Without physically inspecting it, and knowing your market, it's hard to give a decisive opinion over the net.
 

Sally Glassberg

Freshman Member
Joined
Sep 7, 2004
Professional Status
Certified Residential Appraiser
State
Florida
If there are many homes in your neighborhood with garage conversion then it is considered to be typical for the market, therefore it will not effect the marketability of your home. But if your house is the only one, then it is a negative and will take away from your value.
 

Dennis J. Black ASA IFAS

Senior Member
Joined
Mar 5, 2002
Professional Status
Certified General Appraiser
State
Florida
The fact that you discribed the technique to paint the garage tells me you watch too many cable shows about real estate.

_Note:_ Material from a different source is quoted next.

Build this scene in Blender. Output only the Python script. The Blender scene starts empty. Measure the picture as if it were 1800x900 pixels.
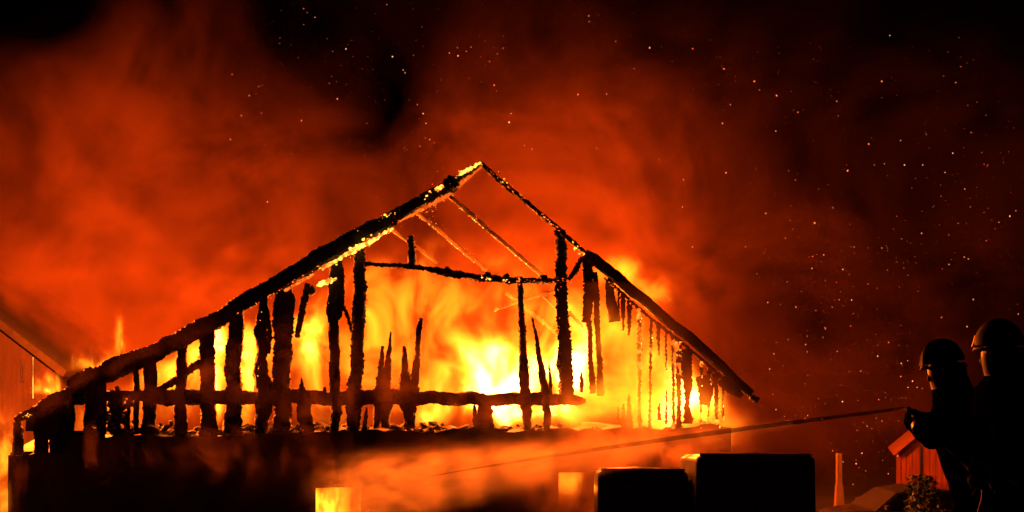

If the majority of properties in your neighborhood are in a certain size range and have a garage, you may now have an overimprovement in sqaure fooatge (too big for the neighborhood) and lack an amenity (a garage) that most in your neighborhood want.
 

Sid Pachter

Sophomore Member
Joined
Feb 26, 2008
Professional Status
Banking/Mortgage Industry
State
Florida
Lobo Fan makes some good points, including the concern of the need for permits. Does your municipality require building permits for garage conversions? If so did you pull a permit and were all the necessary inspections completed and the permit finally closed? If so then the appraiser has to analyze the market to mearure the reaction to converted garages vs. homes having a functioning garage. If permits are required then the appriaser should disclose if permits were used for conversion of the comps selected as well. Also the level of the conversion of the comps may be supeior, similar or inferior to yours. The local appraiser should have the experience to correctly assess your situation and analyze current makert conditions. Good luck.